Friday, April 8, 2011

The Future Expansion of Unmanned Drones Over The U.S.

Activist Post
by Michael Edwards

In a stark admission, two-star General, John Priddy, from the U.S. National Air Security Operations Center, confirmed in the video below that the continued expansion of predator drone surveillance is a stated goal for the coming years. His comments were echoed by Al Palmer, Director of Unmanned Aircraft Training at the world's largest center at the University of North Dakota, "The world is going to spend $80 billion on unmanned aircraft between now and 2016."

The idea for predator drone surveillance of Americans was kept under wraps until fairly recently. Even after a 2007 local news station in Texas captured drone flight tests on video, it was roundly denied as conspiracy theory that unmanned drones would actually take flight over America. Further investigation revealed that this flight test coincided with a plan already in place to patrol far inland beyond the legal 100-mile security border, also known as the Constitution-free Zone.

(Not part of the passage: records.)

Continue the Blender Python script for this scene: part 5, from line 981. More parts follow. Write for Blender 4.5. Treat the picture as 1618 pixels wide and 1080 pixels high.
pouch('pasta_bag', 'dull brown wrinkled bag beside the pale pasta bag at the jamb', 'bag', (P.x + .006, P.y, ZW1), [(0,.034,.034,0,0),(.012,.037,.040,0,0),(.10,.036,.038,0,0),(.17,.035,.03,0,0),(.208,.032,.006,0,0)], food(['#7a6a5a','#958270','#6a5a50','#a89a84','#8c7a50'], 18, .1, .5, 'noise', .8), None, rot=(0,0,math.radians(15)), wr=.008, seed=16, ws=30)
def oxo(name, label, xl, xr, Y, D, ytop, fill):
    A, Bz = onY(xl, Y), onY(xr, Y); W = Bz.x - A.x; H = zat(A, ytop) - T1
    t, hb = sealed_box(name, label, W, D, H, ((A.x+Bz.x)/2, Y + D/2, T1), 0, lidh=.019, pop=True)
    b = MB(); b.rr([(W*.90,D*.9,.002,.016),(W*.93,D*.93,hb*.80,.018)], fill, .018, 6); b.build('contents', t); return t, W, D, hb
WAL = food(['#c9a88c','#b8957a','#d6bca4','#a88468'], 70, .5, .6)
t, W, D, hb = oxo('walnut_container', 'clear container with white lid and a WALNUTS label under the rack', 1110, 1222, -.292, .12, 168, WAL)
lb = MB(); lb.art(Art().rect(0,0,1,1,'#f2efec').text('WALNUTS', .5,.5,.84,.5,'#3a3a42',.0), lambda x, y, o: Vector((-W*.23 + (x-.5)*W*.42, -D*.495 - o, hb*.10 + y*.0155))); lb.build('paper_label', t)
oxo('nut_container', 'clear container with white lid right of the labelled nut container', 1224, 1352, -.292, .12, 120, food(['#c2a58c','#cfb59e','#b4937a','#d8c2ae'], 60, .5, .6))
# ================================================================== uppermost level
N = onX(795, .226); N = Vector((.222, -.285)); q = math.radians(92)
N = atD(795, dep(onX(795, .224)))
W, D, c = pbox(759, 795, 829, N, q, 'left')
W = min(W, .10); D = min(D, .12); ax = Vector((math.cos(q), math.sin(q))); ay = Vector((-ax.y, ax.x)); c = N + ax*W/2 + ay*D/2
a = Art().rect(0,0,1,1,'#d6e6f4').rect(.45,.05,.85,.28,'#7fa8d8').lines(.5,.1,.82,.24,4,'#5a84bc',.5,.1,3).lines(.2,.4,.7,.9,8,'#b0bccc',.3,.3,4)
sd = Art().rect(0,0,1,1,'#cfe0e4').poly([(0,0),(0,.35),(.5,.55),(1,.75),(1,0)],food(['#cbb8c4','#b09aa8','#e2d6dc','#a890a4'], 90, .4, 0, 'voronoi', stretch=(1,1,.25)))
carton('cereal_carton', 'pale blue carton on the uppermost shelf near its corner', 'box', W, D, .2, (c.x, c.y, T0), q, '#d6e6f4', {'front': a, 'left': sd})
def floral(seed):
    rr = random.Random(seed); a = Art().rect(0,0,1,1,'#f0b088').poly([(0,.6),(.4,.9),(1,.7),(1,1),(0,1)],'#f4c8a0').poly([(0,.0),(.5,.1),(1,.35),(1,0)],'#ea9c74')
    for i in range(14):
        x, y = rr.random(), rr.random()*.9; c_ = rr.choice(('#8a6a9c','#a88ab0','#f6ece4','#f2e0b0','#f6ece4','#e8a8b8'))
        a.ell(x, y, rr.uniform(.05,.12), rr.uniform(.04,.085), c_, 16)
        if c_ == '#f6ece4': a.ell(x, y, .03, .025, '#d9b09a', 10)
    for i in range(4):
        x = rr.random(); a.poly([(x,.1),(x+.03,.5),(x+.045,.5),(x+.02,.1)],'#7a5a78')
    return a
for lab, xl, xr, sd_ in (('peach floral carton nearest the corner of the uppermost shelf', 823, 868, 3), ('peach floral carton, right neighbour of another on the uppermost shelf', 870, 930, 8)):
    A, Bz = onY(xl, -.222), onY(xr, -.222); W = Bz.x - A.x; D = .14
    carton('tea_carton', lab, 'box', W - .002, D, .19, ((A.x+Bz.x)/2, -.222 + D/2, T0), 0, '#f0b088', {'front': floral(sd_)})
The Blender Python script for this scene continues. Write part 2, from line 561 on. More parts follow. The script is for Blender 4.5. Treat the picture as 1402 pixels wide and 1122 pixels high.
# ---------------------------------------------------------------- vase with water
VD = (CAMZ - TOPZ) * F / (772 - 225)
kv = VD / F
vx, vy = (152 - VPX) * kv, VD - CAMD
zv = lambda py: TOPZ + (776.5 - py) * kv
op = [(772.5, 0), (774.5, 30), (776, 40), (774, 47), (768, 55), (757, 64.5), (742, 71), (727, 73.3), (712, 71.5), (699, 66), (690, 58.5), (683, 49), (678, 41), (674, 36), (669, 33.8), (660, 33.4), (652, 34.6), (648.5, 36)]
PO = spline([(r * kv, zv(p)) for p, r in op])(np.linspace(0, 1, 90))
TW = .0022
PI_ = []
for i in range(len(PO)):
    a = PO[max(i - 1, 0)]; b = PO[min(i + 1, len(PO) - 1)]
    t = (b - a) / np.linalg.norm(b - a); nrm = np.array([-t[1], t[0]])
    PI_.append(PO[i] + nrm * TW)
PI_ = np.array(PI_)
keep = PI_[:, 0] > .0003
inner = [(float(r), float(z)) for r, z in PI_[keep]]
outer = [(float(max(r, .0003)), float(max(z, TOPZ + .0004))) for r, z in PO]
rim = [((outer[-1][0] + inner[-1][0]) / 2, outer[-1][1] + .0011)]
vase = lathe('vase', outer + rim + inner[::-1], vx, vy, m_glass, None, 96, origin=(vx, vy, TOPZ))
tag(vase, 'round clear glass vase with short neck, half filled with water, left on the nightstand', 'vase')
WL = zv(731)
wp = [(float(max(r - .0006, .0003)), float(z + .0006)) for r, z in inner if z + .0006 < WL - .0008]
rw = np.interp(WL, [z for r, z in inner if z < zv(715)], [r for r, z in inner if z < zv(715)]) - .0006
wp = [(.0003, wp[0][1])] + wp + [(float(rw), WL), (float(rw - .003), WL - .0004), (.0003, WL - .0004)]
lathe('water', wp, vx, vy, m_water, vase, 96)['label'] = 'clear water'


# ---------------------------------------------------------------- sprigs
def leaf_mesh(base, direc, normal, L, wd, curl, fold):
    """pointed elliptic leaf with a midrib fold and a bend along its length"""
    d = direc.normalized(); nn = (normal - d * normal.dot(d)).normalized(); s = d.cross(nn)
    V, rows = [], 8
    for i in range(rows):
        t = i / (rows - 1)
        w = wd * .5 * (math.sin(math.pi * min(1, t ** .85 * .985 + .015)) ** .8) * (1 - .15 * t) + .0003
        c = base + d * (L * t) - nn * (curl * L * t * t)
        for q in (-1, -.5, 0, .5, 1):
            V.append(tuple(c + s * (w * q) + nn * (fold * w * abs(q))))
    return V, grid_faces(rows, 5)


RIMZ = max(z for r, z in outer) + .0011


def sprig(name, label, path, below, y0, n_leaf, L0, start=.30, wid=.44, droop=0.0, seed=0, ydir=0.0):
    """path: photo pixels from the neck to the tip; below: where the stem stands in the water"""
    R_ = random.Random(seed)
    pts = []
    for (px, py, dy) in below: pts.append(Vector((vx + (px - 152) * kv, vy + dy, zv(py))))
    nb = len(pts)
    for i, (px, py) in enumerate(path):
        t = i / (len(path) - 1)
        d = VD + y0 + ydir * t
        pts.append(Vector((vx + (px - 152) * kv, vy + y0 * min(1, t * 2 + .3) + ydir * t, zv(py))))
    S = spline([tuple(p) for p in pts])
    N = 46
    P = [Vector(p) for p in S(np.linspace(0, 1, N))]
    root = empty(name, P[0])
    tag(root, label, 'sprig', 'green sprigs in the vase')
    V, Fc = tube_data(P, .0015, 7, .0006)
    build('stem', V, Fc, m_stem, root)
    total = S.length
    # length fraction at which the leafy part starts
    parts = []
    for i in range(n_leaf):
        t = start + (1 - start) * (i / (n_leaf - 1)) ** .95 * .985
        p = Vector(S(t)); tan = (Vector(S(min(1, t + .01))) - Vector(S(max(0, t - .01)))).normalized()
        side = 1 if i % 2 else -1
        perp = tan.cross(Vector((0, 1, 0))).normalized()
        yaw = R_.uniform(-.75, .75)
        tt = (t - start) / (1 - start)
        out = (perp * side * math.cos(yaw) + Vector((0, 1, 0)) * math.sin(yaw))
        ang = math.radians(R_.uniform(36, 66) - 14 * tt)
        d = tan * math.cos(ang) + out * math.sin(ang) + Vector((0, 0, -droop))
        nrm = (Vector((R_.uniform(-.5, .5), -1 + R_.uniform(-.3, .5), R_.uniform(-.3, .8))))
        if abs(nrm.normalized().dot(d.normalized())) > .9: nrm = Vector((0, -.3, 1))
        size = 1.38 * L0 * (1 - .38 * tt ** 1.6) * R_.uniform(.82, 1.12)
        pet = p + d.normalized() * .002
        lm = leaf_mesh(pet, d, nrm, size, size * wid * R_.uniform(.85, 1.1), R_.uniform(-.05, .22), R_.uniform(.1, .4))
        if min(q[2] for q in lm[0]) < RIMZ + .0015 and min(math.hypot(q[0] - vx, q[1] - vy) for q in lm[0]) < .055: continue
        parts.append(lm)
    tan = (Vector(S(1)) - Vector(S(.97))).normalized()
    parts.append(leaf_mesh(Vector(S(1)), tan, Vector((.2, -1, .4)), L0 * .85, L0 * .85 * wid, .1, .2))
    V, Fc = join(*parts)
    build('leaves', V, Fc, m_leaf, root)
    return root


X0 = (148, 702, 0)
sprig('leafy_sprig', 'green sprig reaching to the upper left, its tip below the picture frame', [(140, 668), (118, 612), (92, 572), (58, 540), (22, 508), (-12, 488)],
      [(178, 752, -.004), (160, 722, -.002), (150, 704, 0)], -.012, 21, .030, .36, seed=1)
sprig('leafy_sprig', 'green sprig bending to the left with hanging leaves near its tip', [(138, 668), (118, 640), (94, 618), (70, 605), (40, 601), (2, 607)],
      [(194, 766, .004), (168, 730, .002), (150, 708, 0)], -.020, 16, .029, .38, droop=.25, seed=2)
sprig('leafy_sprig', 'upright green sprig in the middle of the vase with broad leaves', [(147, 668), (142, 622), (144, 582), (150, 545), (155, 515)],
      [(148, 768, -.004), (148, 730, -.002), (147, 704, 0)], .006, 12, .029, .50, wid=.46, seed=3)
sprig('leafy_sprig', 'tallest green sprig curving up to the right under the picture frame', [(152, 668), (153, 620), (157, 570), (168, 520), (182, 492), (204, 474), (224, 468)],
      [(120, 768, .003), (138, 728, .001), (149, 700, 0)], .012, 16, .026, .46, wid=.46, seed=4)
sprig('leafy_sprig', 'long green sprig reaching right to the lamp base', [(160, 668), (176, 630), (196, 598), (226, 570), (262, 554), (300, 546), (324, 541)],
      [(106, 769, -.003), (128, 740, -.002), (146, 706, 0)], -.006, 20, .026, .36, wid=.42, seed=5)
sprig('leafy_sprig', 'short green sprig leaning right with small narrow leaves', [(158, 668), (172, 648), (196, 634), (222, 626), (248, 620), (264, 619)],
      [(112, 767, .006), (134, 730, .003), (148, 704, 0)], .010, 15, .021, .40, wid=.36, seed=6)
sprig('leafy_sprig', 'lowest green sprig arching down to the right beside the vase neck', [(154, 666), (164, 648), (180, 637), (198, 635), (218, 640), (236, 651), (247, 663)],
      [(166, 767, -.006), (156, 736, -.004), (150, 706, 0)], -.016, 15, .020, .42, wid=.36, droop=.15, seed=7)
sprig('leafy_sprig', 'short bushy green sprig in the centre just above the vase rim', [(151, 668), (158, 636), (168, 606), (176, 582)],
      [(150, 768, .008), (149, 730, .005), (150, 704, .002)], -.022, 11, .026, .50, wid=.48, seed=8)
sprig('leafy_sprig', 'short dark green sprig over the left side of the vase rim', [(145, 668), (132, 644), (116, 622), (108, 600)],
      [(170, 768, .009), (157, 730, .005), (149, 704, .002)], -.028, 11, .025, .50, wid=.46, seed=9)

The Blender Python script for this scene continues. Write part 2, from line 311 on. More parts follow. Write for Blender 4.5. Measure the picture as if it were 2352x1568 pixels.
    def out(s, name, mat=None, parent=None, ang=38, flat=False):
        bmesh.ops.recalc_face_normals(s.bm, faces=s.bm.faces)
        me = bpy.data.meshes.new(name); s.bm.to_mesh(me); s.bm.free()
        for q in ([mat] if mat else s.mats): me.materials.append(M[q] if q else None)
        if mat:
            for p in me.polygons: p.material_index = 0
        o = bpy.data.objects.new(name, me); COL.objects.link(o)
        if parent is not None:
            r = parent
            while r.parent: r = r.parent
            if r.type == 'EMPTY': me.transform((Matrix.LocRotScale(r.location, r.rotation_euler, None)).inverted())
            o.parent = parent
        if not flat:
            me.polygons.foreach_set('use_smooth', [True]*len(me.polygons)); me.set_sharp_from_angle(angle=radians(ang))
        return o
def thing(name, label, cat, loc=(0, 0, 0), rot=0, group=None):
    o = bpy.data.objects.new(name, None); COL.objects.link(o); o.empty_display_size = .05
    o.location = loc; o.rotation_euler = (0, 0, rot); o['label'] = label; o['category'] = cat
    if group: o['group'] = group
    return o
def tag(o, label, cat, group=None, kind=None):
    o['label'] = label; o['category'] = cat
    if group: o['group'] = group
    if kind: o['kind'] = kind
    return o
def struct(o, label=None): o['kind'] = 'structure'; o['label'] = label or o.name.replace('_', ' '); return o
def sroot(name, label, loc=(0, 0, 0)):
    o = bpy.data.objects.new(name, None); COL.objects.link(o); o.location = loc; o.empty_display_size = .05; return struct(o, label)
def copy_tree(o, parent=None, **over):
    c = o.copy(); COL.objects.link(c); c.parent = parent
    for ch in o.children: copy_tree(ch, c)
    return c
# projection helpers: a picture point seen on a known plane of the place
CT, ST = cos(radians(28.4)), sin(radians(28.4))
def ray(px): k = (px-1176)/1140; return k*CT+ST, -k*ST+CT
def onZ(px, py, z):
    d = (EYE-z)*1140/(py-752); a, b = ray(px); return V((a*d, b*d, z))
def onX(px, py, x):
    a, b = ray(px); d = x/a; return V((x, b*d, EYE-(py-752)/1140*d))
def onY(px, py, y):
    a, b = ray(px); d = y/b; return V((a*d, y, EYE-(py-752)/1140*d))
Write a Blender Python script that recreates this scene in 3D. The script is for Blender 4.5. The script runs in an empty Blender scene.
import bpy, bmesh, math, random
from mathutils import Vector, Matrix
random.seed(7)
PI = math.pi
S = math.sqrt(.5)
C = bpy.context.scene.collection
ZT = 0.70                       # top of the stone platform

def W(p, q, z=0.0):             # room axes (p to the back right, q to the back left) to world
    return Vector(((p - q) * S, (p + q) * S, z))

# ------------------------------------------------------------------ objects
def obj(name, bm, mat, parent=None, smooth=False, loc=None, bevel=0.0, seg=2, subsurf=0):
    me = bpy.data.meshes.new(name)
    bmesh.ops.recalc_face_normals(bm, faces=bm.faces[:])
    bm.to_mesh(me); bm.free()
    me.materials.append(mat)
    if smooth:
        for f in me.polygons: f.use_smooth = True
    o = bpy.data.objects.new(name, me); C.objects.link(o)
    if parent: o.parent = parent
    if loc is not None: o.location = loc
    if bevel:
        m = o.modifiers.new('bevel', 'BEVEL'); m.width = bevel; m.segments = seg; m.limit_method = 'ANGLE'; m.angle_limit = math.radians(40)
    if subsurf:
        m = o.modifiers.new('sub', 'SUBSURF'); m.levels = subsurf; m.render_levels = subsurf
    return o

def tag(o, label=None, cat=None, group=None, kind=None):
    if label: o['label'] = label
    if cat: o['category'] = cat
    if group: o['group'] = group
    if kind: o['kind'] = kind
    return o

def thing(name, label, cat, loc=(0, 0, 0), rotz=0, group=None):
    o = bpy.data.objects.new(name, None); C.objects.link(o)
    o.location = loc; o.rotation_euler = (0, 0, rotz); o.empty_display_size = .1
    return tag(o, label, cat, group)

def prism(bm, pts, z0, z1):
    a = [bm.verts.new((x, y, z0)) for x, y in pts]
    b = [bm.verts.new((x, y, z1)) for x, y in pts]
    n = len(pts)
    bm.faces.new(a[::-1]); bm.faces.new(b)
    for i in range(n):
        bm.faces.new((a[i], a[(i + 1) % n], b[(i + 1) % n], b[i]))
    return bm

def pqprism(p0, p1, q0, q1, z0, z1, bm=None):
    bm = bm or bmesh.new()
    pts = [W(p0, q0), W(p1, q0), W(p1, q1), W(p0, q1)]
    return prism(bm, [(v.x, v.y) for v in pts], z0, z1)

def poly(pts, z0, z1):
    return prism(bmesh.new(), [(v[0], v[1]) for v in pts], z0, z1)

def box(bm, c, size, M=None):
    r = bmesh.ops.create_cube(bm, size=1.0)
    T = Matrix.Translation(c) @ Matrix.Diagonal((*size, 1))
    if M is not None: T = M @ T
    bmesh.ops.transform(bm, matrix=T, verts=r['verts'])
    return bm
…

Then, early this year, Miami-Dade county openly admitted to ordering a 16-pound T-Hawk micro drone which clearly indicates a move to miniaturize surveillance in order to bring it right into the streets of America, rather than the continued military propaganda stating that unmanned drones will be used only for border control operations.

As Dana Gabriel and others have covered, Canada and the U.S. have formed a clear perimeter security and trade alliance which for all practical purposes removes the border between the two countries, thus allowing for drones to go beyond the previous 16-kilometer buffer zone and continue right to the border of Canada. This ultimately allows for coast-to-coast surveillance.

Now that we know that "the ultimate goal" is 24-hour eye-in-the-sky surveillance by predator drones within civilian airspace from coast to coast, do we believe General Priddy when he asserts that this technology will be applied to "search and rescue" missions during natural disasters? Or, rather, should we be asking if the next logical step is for these drones to be weaponized?